▶ [TO BE DONE]: Set down the material once more, exactly as it appears.

▶ [INPUT MATERIAL]:

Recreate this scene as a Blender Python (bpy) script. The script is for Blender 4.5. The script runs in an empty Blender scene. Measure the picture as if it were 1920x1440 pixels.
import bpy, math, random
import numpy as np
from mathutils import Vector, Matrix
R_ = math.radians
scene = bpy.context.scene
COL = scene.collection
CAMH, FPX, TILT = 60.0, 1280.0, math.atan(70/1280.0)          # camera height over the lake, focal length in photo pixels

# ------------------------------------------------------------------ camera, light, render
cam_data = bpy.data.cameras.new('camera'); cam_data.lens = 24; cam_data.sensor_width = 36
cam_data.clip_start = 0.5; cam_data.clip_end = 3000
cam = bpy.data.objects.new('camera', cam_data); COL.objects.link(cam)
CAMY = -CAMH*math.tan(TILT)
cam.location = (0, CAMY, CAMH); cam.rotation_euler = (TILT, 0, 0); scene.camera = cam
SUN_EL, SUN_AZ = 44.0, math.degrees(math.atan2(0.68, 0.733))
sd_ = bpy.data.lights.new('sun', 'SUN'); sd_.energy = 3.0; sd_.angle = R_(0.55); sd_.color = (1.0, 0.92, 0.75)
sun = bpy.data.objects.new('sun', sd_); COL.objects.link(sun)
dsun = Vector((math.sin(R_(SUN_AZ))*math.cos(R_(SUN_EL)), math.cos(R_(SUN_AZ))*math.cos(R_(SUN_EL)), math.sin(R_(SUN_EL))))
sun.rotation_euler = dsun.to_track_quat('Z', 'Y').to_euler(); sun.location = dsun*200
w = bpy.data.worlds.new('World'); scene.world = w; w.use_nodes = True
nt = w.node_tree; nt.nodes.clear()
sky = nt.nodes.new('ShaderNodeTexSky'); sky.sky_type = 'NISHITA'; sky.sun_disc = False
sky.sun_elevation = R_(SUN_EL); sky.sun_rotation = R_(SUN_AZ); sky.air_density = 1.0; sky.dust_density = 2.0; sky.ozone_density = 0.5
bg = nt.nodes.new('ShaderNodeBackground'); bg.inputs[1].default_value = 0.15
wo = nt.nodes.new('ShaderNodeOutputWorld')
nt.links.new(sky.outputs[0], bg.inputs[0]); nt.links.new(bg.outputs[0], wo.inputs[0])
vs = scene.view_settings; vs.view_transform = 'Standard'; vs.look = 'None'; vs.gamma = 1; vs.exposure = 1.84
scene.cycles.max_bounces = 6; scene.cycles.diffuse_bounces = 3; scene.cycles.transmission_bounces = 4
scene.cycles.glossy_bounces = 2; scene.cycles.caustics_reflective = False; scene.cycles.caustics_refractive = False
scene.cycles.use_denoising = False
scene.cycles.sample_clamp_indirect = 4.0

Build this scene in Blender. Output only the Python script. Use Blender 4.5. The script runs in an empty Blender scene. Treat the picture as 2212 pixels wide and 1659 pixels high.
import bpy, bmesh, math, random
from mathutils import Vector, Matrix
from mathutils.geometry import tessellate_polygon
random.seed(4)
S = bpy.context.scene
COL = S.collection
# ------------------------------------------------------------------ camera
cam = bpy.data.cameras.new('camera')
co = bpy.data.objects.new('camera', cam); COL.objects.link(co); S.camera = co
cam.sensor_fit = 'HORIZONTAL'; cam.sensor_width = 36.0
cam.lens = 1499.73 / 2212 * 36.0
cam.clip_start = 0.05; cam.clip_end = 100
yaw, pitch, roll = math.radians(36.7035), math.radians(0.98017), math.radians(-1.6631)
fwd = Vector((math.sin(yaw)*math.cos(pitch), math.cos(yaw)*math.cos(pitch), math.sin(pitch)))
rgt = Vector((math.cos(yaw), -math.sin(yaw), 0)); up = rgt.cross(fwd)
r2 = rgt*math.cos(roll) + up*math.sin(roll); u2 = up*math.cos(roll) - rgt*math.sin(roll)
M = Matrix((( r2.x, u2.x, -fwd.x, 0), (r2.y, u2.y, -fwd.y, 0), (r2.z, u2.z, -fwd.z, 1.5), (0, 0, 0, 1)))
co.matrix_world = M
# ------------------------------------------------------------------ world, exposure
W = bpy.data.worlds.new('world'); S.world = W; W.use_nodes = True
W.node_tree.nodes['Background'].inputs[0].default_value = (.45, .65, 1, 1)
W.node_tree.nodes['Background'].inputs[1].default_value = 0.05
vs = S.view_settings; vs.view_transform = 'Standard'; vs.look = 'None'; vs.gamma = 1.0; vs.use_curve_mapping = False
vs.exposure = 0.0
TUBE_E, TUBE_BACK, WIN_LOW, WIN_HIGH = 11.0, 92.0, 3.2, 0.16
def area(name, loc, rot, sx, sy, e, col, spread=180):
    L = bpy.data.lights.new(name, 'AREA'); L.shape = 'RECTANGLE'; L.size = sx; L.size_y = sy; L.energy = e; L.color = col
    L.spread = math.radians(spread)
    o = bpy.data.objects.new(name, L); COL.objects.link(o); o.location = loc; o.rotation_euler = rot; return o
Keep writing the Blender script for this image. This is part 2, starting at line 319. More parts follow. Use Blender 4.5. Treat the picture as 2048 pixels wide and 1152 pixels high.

▶ [IN RESPONSE]:
Recreate this scene as a Blender Python (bpy) script. The script is for Blender 4.5. The script runs in an empty Blender scene. Measure the picture as if it were 1920x1440 pixels.
import bpy, math, random
import numpy as np
from mathutils import Vector, Matrix
R_ = math.radians
scene = bpy.context.scene
COL = scene.collection
CAMH, FPX, TILT = 60.0, 1280.0, math.atan(70/1280.0)          # camera height over the lake, focal length in photo pixels

# ------------------------------------------------------------------ camera, light, render
cam_data = bpy.data.cameras.new('camera'); cam_data.lens = 24; cam_data.sensor_width = 36
cam_data.clip_start = 0.5; cam_data.clip_end = 3000
cam = bpy.data.objects.new('camera', cam_data); COL.objects.link(cam)
CAMY = -CAMH*math.tan(TILT)
cam.location = (0, CAMY, CAMH); cam.rotation_euler = (TILT, 0, 0); scene.camera = cam
SUN_EL, SUN_AZ = 44.0, math.degrees(math.atan2(0.68, 0.733))
sd_ = bpy.data.lights.new('sun', 'SUN'); sd_.energy = 3.0; sd_.angle = R_(0.55); sd_.color = (1.0, 0.92, 0.75)
sun = bpy.data.objects.new('sun', sd_); COL.objects.link(sun)
dsun = Vector((math.sin(R_(SUN_AZ))*math.cos(R_(SUN_EL)), math.cos(R_(SUN_AZ))*math.cos(R_(SUN_EL)), math.sin(R_(SUN_EL))))
sun.rotation_euler = dsun.to_track_quat('Z', 'Y').to_euler(); sun.location = dsun*200
w = bpy.data.worlds.new('World'); scene.world = w; w.use_nodes = True
nt = w.node_tree; nt.nodes.clear()
sky = nt.nodes.new('ShaderNodeTexSky'); sky.sky_type = 'NISHITA'; sky.sun_disc = False
sky.sun_elevation = R_(SUN_EL); sky.sun_rotation = R_(SUN_AZ); sky.air_density = 1.0; sky.dust_density = 2.0; sky.ozone_density = 0.5
bg = nt.nodes.new('ShaderNodeBackground'); bg.inputs[1].default_value = 0.15
wo = nt.nodes.new('ShaderNodeOutputWorld')
nt.links.new(sky.outputs[0], bg.inputs[0]); nt.links.new(bg.outputs[0], wo.inputs[0])
vs = scene.view_settings; vs.view_transform = 'Standard'; vs.look = 'None'; vs.gamma = 1; vs.exposure = 1.84
scene.cycles.max_bounces = 6; scene.cycles.diffuse_bounces = 3; scene.cycles.transmission_bounces = 4
scene.cycles.glossy_bounces = 2; scene.cycles.caustics_reflective = False; scene.cycles.caustics_refractive = False
scene.cycles.use_denoising = False
scene.cycles.sample_clamp_indirect = 4.0

Build this scene in Blender. Output only the Python script. Use Blender 4.5. The script runs in an empty Blender scene. Treat the picture as 2212 pixels wide and 1659 pixels high.
import bpy, bmesh, math, random
from mathutils import Vector, Matrix
from mathutils.geometry import tessellate_polygon
random.seed(4)
S = bpy.context.scene
COL = S.collection
# ------------------------------------------------------------------ camera
cam = bpy.data.cameras.new('camera')
co = bpy.data.objects.new('camera', cam); COL.objects.link(co); S.camera = co
cam.sensor_fit = 'HORIZONTAL'; cam.sensor_width = 36.0
cam.lens = 1499.73 / 2212 * 36.0
cam.clip_start = 0.05; cam.clip_end = 100
yaw, pitch, roll = math.radians(36.7035), math.radians(0.98017), math.radians(-1.6631)
fwd = Vector((math.sin(yaw)*math.cos(pitch), math.cos(yaw)*math.cos(pitch), math.sin(pitch)))
rgt = Vector((math.cos(yaw), -math.sin(yaw), 0)); up = rgt.cross(fwd)
r2 = rgt*math.cos(roll) + up*math.sin(roll); u2 = up*math.cos(roll) - rgt*math.sin(roll)
M = Matrix((( r2.x, u2.x, -fwd.x, 0), (r2.y, u2.y, -fwd.y, 0), (r2.z, u2.z, -fwd.z, 1.5), (0, 0, 0, 1)))
co.matrix_world = M
# ------------------------------------------------------------------ world, exposure
W = bpy.data.worlds.new('world'); S.world = W; W.use_nodes = True
W.node_tree.nodes['Background'].inputs[0].default_value = (.45, .65, 1, 1)
W.node_tree.nodes['Background'].inputs[1].default_value = 0.05
vs = S.view_settings; vs.view_transform = 'Standard'; vs.look = 'None'; vs.gamma = 1.0; vs.use_curve_mapping = False
vs.exposure = 0.0
TUBE_E, TUBE_BACK, WIN_LOW, WIN_HIGH = 11.0, 92.0, 3.2, 0.16
def area(name, loc, rot, sx, sy, e, col, spread=180):
    L = bpy.data.lights.new(name, 'AREA'); L.shape = 'RECTANGLE'; L.size = sx; L.size_y = sy; L.energy = e; L.color = col
    L.spread = math.radians(spread)
    o = bpy.data.objects.new(name, L); COL.objects.link(o); o.location = loc; o.rotation_euler = rot; return o
Keep writing the Blender script for this image. This is part 2, starting at line 319. More parts follow. Use Blender 4.5. Treat the picture as 2048 pixels wide and 1152 pixels high.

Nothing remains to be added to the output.